(I'm hoping Zach will get on and post about how awesome Rachel Sermanni's show was, but we did get some recordings up on our Live wEIRe link, so check 'em out in the meantime.)
Monday morning, we took Randy, Kaci, Aja, Ali, and Natalie for a whirlwind tour of Dublin. (For those who don't know, that list comprises a portion of Zach's sisters except for Randy and Natalie).
Our first stop, after strolling the Quays (pronounced keys) along the River Liffey, was St. Michen's church, which was said to have inspired Bram Stoker's Dracula. It is also one of Dublin's best kept sightseeing stops. The tour guide was hilarious! He took us down into the burial crypts under the church to see mummies in open coffins.
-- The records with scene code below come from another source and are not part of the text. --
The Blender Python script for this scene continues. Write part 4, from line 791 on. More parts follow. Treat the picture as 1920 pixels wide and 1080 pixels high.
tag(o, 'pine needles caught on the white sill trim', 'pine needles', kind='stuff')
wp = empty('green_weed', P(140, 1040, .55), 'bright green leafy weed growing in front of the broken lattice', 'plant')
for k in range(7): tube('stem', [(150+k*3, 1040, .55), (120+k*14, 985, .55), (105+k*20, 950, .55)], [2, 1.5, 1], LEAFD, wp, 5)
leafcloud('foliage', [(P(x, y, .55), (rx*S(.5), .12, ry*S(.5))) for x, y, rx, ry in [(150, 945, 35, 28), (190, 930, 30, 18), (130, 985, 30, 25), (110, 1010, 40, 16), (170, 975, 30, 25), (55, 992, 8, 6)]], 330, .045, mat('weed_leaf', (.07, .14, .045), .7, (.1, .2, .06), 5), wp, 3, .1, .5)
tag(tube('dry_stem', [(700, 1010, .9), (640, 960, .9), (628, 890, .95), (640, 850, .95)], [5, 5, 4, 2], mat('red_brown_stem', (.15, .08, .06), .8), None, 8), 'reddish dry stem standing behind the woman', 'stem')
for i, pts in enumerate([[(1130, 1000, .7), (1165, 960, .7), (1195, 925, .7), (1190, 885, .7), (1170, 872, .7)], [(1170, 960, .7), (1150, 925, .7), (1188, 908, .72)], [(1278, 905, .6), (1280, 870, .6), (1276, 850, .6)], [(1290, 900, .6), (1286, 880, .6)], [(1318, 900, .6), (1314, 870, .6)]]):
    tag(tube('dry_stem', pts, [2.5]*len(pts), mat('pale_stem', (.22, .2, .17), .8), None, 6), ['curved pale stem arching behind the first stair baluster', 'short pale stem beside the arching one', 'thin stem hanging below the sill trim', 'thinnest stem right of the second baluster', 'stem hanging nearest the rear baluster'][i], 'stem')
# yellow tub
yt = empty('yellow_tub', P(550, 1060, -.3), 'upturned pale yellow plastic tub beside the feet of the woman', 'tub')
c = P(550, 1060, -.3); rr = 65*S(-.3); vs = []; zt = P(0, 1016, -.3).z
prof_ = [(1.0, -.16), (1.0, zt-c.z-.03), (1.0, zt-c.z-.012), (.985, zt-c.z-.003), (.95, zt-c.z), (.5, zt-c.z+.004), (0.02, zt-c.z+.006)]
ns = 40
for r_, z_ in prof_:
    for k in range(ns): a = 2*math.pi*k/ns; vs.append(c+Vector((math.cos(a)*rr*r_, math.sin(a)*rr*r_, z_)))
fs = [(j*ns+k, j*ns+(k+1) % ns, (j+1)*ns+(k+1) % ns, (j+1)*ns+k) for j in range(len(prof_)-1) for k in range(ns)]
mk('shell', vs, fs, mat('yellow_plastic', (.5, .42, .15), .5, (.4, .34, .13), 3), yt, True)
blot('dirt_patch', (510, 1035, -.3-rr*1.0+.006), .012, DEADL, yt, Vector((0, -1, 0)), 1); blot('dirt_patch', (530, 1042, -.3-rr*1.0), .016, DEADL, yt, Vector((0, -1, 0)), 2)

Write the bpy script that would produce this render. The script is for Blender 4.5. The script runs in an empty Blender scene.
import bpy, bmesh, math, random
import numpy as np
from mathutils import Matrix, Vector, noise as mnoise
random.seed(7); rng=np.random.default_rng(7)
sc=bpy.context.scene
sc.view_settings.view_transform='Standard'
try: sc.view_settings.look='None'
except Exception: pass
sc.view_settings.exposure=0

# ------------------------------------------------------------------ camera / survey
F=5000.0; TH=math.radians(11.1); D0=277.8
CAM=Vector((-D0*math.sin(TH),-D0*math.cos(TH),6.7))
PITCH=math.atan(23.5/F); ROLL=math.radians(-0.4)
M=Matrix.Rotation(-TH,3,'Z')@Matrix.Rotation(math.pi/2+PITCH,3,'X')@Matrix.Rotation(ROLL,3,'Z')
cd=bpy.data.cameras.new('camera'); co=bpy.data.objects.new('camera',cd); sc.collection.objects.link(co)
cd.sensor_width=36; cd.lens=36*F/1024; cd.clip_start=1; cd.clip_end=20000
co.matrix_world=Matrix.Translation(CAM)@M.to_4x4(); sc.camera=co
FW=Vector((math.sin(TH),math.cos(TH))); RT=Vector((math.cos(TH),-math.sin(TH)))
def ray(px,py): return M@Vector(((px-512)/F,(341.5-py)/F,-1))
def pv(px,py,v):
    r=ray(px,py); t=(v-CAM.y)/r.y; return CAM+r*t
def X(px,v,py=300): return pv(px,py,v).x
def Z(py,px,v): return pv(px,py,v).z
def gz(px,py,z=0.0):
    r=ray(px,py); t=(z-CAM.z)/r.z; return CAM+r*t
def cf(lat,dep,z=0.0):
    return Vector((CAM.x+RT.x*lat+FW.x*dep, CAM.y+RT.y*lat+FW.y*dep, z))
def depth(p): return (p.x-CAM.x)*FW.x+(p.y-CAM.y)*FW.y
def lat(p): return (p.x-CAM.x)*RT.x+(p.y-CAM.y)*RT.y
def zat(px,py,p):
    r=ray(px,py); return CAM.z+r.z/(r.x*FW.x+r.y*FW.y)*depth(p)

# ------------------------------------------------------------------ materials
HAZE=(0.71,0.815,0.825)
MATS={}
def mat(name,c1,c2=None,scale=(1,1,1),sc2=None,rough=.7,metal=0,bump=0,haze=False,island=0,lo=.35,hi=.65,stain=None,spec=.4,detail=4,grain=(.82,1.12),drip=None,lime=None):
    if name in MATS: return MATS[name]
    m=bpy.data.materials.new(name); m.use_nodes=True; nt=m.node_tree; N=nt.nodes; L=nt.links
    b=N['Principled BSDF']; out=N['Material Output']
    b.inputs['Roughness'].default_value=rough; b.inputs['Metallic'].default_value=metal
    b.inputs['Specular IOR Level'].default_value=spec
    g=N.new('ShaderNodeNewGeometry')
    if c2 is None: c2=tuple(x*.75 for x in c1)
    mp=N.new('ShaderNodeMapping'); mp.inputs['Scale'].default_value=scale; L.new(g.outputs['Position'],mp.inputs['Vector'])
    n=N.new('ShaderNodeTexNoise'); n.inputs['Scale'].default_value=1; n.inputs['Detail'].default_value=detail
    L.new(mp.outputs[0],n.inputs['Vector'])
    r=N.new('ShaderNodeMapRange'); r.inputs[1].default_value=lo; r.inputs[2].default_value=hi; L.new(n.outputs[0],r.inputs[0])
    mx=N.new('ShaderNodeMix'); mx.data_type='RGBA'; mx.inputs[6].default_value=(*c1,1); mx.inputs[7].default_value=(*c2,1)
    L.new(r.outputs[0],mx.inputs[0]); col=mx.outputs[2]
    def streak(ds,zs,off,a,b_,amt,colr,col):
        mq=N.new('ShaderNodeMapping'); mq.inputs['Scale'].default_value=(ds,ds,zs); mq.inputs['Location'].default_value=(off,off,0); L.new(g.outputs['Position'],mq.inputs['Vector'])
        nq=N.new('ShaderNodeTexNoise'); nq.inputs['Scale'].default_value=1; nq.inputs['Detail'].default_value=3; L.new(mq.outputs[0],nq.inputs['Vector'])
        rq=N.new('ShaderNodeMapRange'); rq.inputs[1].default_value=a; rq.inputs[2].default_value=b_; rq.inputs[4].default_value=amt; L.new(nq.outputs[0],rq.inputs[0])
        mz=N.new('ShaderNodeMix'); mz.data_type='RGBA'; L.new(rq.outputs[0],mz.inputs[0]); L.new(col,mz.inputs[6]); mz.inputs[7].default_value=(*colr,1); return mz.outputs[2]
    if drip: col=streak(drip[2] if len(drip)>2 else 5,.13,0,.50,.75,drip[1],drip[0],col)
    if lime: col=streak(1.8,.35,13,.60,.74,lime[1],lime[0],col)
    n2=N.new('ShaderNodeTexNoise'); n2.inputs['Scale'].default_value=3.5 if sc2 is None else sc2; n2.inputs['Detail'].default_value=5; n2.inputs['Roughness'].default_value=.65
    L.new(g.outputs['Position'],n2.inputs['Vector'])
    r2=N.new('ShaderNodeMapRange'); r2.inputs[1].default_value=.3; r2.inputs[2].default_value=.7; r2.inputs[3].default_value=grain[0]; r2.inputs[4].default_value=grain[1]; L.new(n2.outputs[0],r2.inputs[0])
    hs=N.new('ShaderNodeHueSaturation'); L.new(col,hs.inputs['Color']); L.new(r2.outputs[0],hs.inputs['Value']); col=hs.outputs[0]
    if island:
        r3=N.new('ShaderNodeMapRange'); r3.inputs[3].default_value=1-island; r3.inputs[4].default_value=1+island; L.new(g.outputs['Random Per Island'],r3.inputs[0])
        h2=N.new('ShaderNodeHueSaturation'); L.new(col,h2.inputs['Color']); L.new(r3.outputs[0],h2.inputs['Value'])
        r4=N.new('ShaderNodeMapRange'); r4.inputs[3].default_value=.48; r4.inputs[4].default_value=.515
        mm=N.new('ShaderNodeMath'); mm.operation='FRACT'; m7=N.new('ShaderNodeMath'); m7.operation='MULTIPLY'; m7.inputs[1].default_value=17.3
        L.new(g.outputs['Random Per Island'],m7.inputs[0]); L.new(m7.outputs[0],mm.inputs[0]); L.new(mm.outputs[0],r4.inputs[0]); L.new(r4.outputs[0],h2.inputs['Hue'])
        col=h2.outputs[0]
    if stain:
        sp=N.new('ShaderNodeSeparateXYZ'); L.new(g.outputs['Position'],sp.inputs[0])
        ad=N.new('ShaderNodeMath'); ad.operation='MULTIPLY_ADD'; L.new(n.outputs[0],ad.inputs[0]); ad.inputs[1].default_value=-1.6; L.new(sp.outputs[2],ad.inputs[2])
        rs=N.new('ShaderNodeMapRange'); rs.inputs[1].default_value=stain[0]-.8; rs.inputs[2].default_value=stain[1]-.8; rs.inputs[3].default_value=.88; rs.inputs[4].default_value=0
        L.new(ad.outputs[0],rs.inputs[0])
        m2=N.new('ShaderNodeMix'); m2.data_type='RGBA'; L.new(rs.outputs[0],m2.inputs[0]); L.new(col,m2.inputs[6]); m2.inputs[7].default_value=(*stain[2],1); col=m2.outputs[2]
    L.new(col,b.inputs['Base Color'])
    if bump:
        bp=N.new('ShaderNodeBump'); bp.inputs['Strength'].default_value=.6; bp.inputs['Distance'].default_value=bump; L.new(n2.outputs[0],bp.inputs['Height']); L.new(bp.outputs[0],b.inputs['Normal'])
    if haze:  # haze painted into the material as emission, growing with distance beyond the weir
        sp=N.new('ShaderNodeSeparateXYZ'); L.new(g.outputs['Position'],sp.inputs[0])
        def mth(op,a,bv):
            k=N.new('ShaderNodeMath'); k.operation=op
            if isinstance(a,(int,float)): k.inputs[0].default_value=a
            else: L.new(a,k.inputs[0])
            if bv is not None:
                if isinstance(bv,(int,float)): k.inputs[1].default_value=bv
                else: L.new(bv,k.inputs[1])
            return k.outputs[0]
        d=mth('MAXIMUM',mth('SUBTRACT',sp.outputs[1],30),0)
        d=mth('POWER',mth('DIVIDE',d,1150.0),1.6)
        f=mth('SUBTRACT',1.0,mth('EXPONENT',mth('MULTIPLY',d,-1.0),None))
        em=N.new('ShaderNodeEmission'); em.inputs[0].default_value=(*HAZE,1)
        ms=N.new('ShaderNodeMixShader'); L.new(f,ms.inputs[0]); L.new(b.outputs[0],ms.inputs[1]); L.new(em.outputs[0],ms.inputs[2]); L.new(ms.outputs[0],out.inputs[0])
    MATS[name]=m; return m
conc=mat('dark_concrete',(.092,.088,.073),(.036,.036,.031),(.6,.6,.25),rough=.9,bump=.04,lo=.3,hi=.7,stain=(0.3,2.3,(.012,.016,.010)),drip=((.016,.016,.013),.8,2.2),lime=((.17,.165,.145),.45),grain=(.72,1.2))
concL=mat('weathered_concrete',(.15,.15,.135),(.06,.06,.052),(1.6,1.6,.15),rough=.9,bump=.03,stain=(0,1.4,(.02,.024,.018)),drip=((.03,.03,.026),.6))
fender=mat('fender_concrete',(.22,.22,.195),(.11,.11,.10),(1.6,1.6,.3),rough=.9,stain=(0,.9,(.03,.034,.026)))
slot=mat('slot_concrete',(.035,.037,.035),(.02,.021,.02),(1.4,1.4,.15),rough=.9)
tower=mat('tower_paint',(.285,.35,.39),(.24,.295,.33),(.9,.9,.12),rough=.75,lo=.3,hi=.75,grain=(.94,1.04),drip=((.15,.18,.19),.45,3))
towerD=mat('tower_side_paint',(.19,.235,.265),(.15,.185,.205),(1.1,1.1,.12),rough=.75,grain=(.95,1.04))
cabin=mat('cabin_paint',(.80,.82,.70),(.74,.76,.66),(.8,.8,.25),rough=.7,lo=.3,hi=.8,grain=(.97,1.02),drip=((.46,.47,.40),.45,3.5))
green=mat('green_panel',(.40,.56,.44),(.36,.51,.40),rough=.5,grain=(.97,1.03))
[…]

Some of the mummies were 800-900 years old. Not ancient Egypt, but a no less gory experience! Other crypts had skulls lining the floor. Others had caskets piled on caskets--some of which had broken open, leaving a severed leg and foot for us to gawk at! The tour guide also allowed us to enter one of the chambers with the mummies and we touched the hand of a Crusader for good luck! If you've never touched the rotting appendages of a mummy...all I can say is geeeyyaaaahhhhggggggg. Creepy!
After that we wandered the uh, well, wonders of O'Connell Street: the Writer's Museum and Centre, Garden of Remembrance complete with a statue of the Children of Lir, the Abbey Theater, and the General Post Office. We also stopped and gave appropriate oohh's and aww's to the stiffy on the Liffey or the stiletto in the ghetto: the giant millennium needle erected during Ireland's boom years.
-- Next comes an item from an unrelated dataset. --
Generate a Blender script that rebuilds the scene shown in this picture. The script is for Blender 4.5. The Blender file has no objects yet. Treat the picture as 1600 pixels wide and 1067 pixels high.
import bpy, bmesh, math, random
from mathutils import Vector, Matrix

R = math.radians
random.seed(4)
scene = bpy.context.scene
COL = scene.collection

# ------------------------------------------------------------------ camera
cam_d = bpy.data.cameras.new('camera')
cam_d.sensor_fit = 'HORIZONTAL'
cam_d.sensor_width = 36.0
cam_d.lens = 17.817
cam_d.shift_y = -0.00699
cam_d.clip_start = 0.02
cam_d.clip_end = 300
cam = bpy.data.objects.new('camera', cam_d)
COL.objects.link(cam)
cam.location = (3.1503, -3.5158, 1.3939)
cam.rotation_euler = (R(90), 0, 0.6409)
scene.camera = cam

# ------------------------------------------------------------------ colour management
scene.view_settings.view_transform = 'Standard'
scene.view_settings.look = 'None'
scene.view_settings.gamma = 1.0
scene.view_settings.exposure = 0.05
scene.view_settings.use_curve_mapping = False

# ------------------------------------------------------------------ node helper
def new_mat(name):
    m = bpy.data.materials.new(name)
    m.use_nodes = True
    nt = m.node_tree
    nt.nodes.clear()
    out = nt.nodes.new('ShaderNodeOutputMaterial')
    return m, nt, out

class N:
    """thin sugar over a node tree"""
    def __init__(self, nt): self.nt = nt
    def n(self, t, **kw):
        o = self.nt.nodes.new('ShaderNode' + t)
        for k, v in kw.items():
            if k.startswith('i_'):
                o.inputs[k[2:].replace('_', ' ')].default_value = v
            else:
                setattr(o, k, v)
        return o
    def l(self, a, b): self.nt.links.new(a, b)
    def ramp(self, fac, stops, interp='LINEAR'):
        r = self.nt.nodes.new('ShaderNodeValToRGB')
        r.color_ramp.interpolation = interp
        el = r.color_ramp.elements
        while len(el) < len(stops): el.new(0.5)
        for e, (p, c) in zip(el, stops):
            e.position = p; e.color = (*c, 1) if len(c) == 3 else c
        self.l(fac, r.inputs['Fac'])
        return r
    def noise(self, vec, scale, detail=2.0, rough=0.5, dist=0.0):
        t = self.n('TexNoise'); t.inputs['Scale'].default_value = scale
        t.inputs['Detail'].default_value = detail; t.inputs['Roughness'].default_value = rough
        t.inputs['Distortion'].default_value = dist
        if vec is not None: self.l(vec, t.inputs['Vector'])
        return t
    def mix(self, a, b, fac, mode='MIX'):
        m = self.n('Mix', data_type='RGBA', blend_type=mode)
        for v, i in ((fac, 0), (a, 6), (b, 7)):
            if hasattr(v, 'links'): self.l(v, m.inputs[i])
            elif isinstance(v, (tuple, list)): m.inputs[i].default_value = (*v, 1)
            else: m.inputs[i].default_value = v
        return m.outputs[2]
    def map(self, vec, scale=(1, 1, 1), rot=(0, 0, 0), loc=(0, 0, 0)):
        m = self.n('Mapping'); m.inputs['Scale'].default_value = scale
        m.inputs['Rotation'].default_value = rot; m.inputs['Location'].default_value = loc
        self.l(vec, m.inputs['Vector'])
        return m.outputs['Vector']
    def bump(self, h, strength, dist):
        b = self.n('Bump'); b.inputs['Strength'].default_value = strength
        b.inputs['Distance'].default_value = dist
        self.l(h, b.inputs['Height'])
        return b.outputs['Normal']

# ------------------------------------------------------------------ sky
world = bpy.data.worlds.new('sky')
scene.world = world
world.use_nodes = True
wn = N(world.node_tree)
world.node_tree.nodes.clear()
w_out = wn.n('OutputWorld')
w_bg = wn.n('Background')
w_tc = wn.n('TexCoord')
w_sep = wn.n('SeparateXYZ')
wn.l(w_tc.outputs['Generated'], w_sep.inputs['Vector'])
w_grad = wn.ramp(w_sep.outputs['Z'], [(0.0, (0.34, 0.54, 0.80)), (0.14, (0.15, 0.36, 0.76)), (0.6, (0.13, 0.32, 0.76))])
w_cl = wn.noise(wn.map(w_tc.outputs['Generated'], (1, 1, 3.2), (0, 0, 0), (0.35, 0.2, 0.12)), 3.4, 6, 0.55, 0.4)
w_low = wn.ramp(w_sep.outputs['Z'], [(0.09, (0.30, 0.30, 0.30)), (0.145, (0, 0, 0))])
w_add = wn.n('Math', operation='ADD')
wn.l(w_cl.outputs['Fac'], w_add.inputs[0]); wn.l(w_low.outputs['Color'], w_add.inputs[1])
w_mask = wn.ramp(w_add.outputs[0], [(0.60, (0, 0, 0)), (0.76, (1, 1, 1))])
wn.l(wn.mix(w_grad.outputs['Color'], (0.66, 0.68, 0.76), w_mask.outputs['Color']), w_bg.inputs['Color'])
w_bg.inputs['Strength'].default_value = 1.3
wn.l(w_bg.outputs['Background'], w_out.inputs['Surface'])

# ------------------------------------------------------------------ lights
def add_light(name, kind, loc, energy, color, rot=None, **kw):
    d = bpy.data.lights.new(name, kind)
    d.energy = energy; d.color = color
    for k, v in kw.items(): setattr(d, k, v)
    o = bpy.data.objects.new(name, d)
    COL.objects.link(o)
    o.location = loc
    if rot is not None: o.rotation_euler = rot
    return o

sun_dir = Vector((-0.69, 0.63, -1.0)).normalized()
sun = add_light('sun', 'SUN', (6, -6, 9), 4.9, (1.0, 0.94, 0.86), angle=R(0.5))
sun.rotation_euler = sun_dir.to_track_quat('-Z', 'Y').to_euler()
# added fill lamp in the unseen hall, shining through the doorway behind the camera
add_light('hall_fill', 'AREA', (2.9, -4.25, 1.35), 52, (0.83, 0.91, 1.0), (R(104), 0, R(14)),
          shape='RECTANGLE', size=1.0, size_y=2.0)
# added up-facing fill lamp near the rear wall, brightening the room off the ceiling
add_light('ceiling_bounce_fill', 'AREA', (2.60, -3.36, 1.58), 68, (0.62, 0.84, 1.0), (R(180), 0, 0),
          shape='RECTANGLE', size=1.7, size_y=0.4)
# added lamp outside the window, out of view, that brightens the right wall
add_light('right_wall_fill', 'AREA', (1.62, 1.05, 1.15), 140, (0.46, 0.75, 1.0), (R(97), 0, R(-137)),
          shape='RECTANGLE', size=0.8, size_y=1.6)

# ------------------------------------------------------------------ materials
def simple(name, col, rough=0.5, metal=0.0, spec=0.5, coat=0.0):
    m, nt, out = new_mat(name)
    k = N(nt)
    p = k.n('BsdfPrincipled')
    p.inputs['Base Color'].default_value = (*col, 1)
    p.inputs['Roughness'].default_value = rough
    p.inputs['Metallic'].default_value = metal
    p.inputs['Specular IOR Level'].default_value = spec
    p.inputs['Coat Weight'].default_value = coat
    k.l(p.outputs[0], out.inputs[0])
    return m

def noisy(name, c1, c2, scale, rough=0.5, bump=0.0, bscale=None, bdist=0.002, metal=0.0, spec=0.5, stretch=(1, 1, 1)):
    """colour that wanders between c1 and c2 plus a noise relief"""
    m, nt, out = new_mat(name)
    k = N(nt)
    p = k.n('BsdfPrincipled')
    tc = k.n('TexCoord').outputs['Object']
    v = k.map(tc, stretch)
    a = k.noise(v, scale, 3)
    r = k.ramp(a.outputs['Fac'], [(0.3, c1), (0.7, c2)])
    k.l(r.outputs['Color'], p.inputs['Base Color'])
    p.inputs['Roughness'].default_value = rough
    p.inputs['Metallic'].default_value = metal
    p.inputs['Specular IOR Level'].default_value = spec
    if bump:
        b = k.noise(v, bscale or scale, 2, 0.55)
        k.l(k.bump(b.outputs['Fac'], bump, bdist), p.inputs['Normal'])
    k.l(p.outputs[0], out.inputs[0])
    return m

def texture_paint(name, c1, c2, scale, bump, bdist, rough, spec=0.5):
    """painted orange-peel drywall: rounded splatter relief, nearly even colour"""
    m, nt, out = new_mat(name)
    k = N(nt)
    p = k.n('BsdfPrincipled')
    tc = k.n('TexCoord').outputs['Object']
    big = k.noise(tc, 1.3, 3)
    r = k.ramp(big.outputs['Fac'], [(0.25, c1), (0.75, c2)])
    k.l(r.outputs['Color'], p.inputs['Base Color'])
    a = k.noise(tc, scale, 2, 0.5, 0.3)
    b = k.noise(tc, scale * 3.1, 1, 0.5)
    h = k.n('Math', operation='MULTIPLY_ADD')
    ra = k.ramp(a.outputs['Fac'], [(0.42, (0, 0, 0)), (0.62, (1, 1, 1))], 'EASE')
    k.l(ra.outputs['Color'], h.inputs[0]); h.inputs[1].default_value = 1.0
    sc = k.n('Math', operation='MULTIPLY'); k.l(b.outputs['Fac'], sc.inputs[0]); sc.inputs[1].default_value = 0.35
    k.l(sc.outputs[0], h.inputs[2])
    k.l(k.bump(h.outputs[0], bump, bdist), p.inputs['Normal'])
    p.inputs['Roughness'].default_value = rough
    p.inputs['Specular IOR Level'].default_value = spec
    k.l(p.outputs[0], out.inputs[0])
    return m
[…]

We trickled down to Trinity College where we showed them around the campus a bit and then whisked them into the Long Room (ancient library), which is always a happy place for a couple of bookworms like me and Zach. With class and homework still in progress, we had to let our family guests peel off and tour St. Stephen's Green, Marrion Square and other such wonders on their own, but we did meet up again to dine at Porterhouse in the Temple Bar district. It was a great night after a great day!
Yesterday, we traveled to Dingle. Zach and I had to go by train because we still had classes and such, while Randy and the girls drove across the island!
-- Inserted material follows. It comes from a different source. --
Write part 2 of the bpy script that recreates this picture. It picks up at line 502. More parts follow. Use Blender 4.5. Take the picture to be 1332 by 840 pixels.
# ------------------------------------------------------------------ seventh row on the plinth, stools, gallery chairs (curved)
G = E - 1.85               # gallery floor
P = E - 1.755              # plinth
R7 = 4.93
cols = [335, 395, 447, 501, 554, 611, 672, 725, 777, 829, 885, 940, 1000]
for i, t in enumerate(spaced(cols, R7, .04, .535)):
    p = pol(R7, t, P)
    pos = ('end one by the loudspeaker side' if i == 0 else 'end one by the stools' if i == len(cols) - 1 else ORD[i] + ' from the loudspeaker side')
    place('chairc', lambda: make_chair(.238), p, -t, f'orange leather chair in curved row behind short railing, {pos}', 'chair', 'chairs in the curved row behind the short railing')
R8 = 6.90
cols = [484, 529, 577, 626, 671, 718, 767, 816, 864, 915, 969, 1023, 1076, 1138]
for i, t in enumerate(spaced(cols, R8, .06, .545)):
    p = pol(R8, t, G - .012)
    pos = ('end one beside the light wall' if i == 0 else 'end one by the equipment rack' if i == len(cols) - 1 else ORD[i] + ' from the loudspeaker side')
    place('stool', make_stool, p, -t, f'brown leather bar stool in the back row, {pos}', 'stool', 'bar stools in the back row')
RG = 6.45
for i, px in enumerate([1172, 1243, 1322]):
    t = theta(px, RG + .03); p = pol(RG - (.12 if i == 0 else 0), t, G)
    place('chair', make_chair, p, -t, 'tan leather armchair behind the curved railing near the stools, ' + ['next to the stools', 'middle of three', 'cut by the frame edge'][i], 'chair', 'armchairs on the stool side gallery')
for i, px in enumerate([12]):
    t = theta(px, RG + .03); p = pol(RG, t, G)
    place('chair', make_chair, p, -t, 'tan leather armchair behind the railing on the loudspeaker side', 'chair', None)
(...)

While traversing the landscape Zach noticed something spectacular: how similar some of the hilly scenes and houses were to New Mexico. Even the yellow scrub brush looks like our coppery creosote. I suddenly realized that what might have attracted us to Ireland was its bizarre similarity to our homeland. Where we have sand, they have grass, but otherwise, it is a bald, barren, and lonely landscape with miles and miles to go. For just a moment I realized we had stepped through the looking glass!